◆ Exercise goal ◆
Repeat exactly the lines from the start through the line with "mb = MB(); mb.obox(qa", both ends included.

◆ Material ◆
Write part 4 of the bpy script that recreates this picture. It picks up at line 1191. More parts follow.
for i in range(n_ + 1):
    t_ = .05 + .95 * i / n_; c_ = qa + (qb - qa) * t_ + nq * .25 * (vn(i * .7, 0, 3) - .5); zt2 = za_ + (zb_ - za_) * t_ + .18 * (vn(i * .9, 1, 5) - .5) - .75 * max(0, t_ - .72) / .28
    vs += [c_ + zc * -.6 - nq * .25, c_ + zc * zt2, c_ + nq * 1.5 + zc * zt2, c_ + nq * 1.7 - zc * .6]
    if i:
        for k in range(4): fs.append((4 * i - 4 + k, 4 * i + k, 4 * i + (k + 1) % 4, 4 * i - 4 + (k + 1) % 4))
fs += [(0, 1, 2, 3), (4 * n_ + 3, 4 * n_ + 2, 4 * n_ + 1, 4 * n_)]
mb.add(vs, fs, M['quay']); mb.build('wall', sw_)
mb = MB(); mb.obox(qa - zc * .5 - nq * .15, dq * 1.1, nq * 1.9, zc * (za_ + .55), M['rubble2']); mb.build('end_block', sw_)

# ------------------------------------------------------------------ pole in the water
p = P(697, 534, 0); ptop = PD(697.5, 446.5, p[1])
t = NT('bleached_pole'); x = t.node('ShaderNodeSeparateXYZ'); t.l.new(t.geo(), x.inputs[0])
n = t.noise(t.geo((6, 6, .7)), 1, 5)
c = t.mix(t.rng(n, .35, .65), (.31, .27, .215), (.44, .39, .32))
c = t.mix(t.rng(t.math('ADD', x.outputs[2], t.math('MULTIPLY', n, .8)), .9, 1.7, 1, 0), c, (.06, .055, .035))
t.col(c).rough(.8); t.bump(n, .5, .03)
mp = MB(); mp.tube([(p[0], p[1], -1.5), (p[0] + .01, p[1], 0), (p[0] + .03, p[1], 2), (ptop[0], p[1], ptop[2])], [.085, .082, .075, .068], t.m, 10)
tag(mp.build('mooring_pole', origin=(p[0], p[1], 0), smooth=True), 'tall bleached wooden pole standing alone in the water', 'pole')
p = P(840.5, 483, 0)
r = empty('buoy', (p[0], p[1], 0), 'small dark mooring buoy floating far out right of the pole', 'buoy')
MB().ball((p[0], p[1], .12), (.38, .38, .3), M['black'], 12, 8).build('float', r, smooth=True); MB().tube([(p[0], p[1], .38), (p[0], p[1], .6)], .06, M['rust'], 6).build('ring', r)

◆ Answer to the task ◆
Write part 4 of the bpy script that recreates this picture. It picks up at line 1191. More parts follow.
for i in range(n_ + 1):
    t_ = .05 + .95 * i / n_; c_ = qa + (qb - qa) * t_ + nq * .25 * (vn(i * .7, 0, 3) - .5); zt2 = za_ + (zb_ - za_) * t_ + .18 * (vn(i * .9, 1, 5) - .5) - .75 * max(0, t_ - .72) / .28
    vs += [c_ + zc * -.6 - nq * .25, c_ + zc * zt2, c_ + nq * 1.5 + zc * zt2, c_ + nq * 1.7 - zc * .6]
    if i:
        for k in range(4): fs.append((4 * i - 4 + k, 4 * i + k, 4 * i + (k + 1) % 4, 4 * i - 4 + (k + 1) % 4))
fs += [(0, 1, 2, 3), (4 * n_ + 3, 4 * n_ + 2, 4 * n_ + 1, 4 * n_)]
mb.add(vs, fs, M['quay']); mb.build('wall', sw_)
mb = MB(); mb.obox(qa - zc * .5 - nq * .15, dq * 1.1, nq * 1.9, zc * (za_ + .55), M['rubble2']); mb.build('end_block', sw_)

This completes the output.